La bataille juridique qu’imposent ces situations est très souvent vécu comme un parcours du combattant pour le parent souhaitant retrouver son enfant. De nombreuses actions ont été menées dans le monde. Récemment un cabinet français a porté ce sujet jusque devant le Conseil des droits de l’Homme des Nations Unies.
La résolution que nous étudions aujourd’hui retrace les particularités du droit de la famille japonais. Nous l’avons déjà souligné, la non reconnaissance de l’autorité parentale partagée, d’une part, l’impossibilité d’un droit de garde alternée, d’autre part, en sont les deux points clefs. Le principe de « continuité », aussi mis en exergue, s’ajoute aux difficultés.
A cela, la résolution oppose un champ lexical ne laissant aucun doute sur la nature du problème et l’impact sur les enfants concernés : « se retrouvent privés d’une part essentielle de leur identité », « déficit affectif susceptible de nuire à leur développement personnel », « intérêt supérieur de l’enfant ».
Des évolutions récentes dans le droit japonais ont été saluées par cette résolution comme allant dans le bon sens malgré l’identification de certaines limites. Il reste encore beaucoup à faire. En effet, nous observons que les trois points que je viens d’évoquer, l’autorité parentale, la garde alternée et le principe de « continuité », ne sont pas concernés par l’évolution de la loi. Or, ils sont une partie de la solution.
Je souhaite souligner et saluer quelques propositions précises de la résolution et qui me semblent aller dans le sens de l’intérêt des enfants et de la défense de leurs droits fondamentaux.
La première, découlant du nécessaire dialogue entre la France et la Japon, apporte son soutien la création d’un poste de magistrat de liaison à l’ambassade de France au Japon. Cette liaison me semble primordiale, d’autant plus que ce magistrat existe déjà auprès de l’ambassade du Japon en France. Ce serait un moyen supplémentaire de faciliter les gestions de divers cas entre nos deux pays.
La deuxième, que je salue, est la volonté de rétablir le comité consultatif franco-japonais relatif à l’enfant au centre d’un conflit parental. Ce comité n’est plus actif depuis 2014, mais il pourrait permettre un dialogue plus constructif et plus efficace.
Enfin, le dernier point de cette résolution que je souhaite mettre en avant est la sensibilisation de nos magistrats. Les conflits de droit international privé sont très complexes et nous devons prendre en compte tous les aspects.
D’autres points de ce texte auraient pu être soulevés. Il est important que cette question soit entendue de manière régulière aux niveaux européen et international. Je suis convaincu que la création d’une liste européenne des pays ne respectant pas leurs obligations relatives à la Convention de La Haye serait une bonne chose.

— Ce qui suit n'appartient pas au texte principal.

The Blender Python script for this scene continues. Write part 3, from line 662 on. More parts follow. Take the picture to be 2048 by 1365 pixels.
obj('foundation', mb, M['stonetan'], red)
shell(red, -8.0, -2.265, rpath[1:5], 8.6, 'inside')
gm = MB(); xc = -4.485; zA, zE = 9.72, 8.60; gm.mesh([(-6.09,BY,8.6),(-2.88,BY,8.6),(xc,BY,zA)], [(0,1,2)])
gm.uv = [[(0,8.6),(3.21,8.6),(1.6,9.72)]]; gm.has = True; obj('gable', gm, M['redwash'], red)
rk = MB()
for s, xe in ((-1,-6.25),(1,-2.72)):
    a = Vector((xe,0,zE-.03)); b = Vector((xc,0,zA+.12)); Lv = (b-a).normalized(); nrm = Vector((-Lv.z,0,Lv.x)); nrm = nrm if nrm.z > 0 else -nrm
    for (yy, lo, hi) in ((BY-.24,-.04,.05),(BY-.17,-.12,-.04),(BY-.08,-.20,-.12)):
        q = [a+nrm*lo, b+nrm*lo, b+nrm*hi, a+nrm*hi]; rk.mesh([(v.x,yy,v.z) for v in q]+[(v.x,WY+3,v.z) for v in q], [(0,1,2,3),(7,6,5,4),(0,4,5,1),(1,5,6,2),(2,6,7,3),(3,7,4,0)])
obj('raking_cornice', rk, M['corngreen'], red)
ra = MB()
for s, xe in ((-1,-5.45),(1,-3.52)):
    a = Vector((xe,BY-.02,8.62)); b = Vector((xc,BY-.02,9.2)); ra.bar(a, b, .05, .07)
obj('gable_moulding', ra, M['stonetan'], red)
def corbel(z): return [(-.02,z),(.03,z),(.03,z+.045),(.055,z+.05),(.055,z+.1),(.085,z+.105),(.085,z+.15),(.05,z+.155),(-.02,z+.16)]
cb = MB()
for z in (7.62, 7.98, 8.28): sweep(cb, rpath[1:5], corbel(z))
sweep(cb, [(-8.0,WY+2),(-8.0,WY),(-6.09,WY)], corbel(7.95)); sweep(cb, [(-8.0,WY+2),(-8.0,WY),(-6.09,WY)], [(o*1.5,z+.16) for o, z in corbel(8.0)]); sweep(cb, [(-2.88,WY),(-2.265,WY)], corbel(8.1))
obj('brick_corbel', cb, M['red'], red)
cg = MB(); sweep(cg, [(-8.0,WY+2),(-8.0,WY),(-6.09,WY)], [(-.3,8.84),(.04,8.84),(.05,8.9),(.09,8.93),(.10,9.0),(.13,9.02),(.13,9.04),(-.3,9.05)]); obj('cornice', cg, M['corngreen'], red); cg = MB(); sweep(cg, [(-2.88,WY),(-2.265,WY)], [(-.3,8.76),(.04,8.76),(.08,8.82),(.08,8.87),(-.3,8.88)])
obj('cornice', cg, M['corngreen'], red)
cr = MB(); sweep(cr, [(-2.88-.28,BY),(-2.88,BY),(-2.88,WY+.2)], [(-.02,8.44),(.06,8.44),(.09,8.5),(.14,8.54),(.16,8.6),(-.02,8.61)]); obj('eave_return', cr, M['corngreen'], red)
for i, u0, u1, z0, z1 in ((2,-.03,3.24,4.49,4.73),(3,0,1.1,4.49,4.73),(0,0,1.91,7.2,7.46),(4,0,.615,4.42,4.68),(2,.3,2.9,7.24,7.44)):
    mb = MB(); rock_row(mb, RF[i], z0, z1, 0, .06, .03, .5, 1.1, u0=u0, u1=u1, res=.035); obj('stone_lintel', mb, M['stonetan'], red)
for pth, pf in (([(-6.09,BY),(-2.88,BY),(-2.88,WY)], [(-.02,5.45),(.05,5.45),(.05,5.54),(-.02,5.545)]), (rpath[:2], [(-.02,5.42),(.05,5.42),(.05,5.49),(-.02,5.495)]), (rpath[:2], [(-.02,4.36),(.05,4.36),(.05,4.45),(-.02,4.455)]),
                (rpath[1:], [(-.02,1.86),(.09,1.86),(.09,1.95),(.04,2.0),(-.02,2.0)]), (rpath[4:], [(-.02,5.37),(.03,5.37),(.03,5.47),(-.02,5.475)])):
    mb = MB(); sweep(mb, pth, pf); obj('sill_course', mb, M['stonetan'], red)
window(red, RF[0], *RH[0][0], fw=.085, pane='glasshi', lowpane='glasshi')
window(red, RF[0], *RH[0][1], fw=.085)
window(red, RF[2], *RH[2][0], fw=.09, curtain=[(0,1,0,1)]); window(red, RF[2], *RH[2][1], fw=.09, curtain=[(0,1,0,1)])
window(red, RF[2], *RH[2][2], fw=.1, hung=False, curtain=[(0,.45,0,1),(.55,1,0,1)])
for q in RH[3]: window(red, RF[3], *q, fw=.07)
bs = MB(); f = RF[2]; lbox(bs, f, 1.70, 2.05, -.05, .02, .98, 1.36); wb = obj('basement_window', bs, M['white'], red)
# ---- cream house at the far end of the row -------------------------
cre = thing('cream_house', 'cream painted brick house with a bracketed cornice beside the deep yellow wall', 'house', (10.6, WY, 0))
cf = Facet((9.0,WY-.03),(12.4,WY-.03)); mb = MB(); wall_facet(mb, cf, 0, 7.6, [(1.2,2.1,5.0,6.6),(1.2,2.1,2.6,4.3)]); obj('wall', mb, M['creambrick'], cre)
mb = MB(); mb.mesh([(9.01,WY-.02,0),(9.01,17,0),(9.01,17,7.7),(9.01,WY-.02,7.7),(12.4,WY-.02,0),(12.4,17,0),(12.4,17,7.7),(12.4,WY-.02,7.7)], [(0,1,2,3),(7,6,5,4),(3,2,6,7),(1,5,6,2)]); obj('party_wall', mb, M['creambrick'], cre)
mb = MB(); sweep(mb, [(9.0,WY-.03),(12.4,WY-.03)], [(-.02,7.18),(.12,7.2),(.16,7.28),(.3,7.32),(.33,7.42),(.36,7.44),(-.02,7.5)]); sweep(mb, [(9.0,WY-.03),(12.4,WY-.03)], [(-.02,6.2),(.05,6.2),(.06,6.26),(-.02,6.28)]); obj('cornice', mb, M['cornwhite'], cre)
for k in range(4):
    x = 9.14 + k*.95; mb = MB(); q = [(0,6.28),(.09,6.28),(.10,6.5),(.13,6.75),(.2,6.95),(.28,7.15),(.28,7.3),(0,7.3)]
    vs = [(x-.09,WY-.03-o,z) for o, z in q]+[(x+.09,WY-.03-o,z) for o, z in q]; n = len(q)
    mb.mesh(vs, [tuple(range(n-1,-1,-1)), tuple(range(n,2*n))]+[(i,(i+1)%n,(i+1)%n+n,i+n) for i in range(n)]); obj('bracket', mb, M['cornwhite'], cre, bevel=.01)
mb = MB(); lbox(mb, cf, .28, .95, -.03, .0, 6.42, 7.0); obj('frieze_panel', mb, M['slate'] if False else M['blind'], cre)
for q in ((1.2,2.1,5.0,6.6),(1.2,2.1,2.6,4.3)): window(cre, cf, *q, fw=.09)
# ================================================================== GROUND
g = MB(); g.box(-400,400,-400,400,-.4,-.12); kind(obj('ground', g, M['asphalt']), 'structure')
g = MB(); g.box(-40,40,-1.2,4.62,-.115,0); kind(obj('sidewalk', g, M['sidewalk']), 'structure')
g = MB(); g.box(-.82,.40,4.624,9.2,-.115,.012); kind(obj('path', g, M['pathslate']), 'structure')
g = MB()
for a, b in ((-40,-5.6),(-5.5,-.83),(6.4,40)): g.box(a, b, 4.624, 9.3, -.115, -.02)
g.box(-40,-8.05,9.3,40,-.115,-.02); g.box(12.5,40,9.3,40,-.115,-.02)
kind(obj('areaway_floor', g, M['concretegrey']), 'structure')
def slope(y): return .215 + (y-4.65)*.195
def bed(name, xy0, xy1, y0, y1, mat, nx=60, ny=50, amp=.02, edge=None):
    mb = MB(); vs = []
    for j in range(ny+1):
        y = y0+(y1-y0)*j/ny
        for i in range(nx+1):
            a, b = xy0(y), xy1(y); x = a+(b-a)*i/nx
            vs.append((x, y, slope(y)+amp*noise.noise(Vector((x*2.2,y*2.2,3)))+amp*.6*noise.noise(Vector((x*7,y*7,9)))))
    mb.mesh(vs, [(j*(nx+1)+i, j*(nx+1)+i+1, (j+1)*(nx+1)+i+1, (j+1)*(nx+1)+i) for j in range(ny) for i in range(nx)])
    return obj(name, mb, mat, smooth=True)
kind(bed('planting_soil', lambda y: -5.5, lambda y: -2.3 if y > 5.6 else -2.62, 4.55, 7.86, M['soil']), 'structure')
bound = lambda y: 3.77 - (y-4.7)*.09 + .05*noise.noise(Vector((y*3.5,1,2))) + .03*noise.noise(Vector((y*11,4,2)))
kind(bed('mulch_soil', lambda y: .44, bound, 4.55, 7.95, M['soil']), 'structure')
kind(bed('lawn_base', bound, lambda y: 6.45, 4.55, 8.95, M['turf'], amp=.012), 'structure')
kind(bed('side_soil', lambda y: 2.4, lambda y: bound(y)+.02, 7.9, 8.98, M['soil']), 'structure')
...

Les droits fondamentaux des enfants et des parents doivent être respectés et préservés. Le lien des enfants avec leurs parents est, sous bien des angles, une nécessité et participe à son bien-être. La France et le Japon, dont les liens sont forts depuis de nombreuses années, doivent poursuivre leurs efforts de dialogue pour trouver des solutions aux problèmes des enlèvements parentaux.
Le groupe Les Indépendants votera cette résolution et forme le vœu de voir les situations des parents et des enfants franco-japonais s’orienter vers le respect des droits de chacun.